Toda la vida oculta fue una larga y solitaria preparación para sus años futuros. A menudo ocupaba toda la noche en oración con Dios. En la Transfiguración sólo se dejó acompañar por tres discípulos           –Pedro, Santiago y Juan- al igual que en su agonía. En su muerte, aunque fue una ejecución pública y estuvo rodeado de curiosos, la soledad de sus apóstoles lo acompañó ya que casi todos lo abandonaron. En sus últimas horas, en medio de los tormentos del cuerpo y las tormentas del alma, partido por la sed que resquebrajaba su garganta y con gotas de vinagre en la boca, gritó el dolor de sentirse abandonado de Dios. No hay mayor soledad que ese exilio: la soledad de la ausencia de Dios. Estuvo solo, en los umbrales de la muerte, habitando el abandono de Dios.

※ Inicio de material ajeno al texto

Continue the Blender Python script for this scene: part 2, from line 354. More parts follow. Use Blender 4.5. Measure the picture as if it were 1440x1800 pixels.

    Jesús vivió profundas soledades de los hombres y de Dios. Soledades desiertas y habitadas. Soledades del cuerpo y del alma. Soledades del infierno, soledades que matan. Algunas soledades de Jesús han quedado consignadas en el Evangelio. Las otras soledades -que seguramente ha vivido- se las llevado consigo en el secreto de su silencio y su misterio.

    ¿Vos en tu soledad cómo te encontrás con Jesús?; ¿compartís con Él tu propia soledad?; ¿contemplás en Jesús un “varón de soledades”  colmado por los abismos de Dios y por los recónditos sigilos del alma humana?; ¿qué soledad le entregas a Jesús?; ¿tu vida espiritual recrea tu soledad o la ensimisma aún más?, ¿tu soledad es un laberinto con salida o sin salida?